First Come First Served: This is the simplest algorithm but also the least efficient. Access requests are simply processed in the order in which they are received. Batches are irrelevant for this algorithm. Despite its inefficiency, this is the disk scheduling algorithm of choice for many modern systems because the fact that there is no overhead in maintaining an ordered list of access requests may more than offset the poor performance of the algorithm.

Shortest Seek Time First: In this algorithm, the next request to be serviced is chosen solely on the basis of what request will necessitate the smallest amount of read/write head travel. Because of this, the algorithm ignores batches--it doesn't care if the nearest request came in a nanosecond ago or 5 seconds (an eternity in computer time) ago. Although this algorithm often provides the highest throughput, it can lead to starvation. Requests that are far from the initial position of the read/write head may take a very long time to be processed, even if they arrived early. This is often reflected in the statistics by a high variance and standard deviation. This algorithm is ideally suited for environments that are not interactive or real-time where throughput is the most important concern.

SCAN: This algorithm is sometimes referred to as the 'elevator algorithm' because it processes requests in a way similar to the way an elevator picks up passengers. Requests are set up in batches according to the time they arrived. The read/write head starts with the request in the first batch that is the farthest in or out--let's take the example where the head moves to the request that is farthest from the center. It then moves in, servicing all requests in the first batch in the order that it comes to them. When it arrives at the innermost request in that batch, it processes the next batch, moving from the innermost to the outermost request. It continues like this, alternating inward and outward sweeps. This algorithm is quite efficient and eliminates most of the bias against distant tracks found in Shortest Seek Time First.
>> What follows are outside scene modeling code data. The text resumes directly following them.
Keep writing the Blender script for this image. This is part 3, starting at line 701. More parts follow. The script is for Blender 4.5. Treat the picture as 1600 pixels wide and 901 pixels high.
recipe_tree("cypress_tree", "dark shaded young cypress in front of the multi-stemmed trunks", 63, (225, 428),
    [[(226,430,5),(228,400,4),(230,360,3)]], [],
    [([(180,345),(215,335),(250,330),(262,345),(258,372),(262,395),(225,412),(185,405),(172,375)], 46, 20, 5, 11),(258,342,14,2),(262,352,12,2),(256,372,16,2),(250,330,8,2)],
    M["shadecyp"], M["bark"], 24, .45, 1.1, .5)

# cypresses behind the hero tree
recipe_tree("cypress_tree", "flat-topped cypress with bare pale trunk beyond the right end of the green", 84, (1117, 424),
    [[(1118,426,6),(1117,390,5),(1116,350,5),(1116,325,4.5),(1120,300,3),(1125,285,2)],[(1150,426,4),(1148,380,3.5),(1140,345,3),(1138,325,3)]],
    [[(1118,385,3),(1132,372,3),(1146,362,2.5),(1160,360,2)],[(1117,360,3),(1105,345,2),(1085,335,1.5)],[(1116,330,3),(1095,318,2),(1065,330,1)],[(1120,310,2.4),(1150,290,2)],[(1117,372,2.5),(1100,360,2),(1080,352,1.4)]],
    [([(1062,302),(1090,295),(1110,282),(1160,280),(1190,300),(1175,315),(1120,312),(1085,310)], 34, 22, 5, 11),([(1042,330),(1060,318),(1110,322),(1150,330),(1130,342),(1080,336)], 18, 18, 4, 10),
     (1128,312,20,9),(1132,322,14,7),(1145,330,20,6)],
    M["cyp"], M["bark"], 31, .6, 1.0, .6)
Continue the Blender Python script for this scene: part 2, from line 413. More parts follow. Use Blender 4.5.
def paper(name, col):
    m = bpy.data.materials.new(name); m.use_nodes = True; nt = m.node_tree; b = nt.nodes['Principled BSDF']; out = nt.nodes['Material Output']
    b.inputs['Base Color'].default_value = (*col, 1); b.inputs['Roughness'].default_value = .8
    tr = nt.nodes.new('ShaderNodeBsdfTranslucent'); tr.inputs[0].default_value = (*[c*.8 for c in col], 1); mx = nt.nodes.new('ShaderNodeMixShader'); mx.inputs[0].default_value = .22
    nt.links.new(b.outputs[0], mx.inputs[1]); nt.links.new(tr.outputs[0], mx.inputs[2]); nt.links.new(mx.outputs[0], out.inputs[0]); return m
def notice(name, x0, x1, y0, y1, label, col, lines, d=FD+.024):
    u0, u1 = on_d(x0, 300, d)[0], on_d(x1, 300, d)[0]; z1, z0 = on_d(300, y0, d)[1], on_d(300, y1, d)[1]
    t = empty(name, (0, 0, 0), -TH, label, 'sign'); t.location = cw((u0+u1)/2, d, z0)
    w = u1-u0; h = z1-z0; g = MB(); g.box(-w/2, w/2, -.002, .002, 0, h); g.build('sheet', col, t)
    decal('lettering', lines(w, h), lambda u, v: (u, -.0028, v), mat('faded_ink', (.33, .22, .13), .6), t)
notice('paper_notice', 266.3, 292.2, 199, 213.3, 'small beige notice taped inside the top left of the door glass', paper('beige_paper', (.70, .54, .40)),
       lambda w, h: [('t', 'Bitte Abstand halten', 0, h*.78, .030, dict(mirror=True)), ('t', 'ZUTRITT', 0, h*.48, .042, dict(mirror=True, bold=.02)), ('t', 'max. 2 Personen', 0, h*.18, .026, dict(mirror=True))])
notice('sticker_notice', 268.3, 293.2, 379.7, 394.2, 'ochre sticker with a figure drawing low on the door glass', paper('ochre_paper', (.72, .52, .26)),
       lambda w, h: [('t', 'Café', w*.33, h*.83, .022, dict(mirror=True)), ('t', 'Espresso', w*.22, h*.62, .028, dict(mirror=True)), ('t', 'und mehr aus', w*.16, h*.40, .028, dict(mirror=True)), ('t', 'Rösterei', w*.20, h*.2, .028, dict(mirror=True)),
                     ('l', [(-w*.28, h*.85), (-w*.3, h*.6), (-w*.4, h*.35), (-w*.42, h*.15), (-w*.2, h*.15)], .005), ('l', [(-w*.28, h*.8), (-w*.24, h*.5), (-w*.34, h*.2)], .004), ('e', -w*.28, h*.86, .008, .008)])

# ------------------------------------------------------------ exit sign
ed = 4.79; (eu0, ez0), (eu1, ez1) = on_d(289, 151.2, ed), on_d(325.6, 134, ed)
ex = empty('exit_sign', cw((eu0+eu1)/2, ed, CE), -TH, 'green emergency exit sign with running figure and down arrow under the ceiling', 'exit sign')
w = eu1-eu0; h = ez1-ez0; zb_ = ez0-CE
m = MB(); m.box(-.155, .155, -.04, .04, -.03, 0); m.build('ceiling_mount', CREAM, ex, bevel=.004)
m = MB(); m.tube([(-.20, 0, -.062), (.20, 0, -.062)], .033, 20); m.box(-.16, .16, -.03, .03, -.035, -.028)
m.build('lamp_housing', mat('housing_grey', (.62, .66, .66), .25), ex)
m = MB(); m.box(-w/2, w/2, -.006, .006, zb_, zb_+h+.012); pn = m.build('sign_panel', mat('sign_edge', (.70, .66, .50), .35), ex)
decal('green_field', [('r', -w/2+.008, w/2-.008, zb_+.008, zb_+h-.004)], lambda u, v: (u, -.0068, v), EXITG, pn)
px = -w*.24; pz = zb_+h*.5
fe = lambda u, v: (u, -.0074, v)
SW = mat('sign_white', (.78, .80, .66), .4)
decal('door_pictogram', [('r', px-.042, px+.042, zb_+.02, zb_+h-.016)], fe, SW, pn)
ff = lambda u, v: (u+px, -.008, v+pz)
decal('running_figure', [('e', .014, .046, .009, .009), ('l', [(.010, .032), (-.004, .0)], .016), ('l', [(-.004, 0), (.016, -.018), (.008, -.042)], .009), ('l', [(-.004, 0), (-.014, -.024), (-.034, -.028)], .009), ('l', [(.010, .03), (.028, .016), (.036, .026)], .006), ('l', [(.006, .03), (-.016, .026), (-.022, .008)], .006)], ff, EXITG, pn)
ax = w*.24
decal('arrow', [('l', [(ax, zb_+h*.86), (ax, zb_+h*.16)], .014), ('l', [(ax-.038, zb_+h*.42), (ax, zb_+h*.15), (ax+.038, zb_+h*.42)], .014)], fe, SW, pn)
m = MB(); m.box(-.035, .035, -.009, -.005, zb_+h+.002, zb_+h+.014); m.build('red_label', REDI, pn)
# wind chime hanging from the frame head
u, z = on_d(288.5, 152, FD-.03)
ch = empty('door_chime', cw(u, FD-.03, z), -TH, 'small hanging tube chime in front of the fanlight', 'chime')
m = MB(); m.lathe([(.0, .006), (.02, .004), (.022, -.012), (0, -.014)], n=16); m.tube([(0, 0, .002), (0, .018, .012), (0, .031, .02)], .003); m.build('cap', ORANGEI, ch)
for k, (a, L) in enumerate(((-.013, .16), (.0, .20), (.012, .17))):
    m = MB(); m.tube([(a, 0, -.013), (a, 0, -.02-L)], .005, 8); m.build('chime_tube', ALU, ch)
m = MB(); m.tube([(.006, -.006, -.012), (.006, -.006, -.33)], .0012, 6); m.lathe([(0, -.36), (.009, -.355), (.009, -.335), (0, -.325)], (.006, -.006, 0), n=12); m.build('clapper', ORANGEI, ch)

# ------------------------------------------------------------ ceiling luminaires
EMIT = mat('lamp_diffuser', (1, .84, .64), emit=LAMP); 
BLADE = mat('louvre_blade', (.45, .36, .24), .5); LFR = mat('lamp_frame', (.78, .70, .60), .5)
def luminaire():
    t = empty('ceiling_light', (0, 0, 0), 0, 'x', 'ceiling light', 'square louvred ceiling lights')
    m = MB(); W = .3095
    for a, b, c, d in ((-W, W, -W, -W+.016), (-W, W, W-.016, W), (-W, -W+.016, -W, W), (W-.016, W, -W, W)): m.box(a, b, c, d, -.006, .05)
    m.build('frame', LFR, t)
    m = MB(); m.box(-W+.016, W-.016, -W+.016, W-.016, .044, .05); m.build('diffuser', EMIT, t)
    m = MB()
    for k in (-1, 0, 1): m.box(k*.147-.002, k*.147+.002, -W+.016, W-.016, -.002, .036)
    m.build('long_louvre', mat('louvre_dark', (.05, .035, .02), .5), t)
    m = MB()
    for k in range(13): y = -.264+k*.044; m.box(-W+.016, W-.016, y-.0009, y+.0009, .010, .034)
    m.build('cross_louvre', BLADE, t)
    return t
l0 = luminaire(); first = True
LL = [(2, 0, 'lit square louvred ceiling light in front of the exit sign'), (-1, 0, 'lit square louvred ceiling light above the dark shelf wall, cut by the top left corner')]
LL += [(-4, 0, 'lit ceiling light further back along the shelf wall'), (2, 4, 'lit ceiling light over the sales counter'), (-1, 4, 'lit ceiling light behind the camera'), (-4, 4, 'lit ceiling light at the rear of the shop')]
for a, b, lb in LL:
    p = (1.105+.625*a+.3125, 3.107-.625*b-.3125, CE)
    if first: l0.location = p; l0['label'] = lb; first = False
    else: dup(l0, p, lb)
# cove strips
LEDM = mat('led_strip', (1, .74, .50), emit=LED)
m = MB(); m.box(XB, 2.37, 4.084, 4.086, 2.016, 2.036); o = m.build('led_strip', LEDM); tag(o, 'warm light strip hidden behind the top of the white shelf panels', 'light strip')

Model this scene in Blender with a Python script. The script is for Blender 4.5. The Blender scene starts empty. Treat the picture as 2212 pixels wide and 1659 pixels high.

This algorithm often produces throughput almost as good as that of Shortest Seek Time First with considerably lower variance and standard deviation.

C-SCAN: C-SCAN is very similar to SCAN except that all of the sweeps where requests are being serviced are performed in the same direction. Like SCAN, it arranges requests in batches. The read/write head moves to the outermost request of the first batch and then moves in, processing requests in the order it reaches them. When it comes to the innermost request in the first batch, it moves immediately to the outermost request in the second batch and begins another inward sweep to process these requests. At first glance, this outward sweep without servicing any requests seems inefficient but there are two important things to remember. First, there is still a bias against certain disk areas in SCAN, although much less than in Shortest Seek Time First. For example, a request for data from the innermost track might be processed first on even numbered batches but last on odd numbered batches with SCAN. C-SCAN eliminates this bias and the inconsistency of response times that it produces by always servicing requests in the same direction. Second, the movement of the read write head between batches is very fast and thus costs little in terms of time. Since this program and paper and pencil simulations of disk scheduling tend to focus on the physical distance the read/write head travels, C-SCAN may often appear to be slightly worse in terms of throughput and variance than SCAN but, in real life, C-SCAN is the best algorithm for most situations.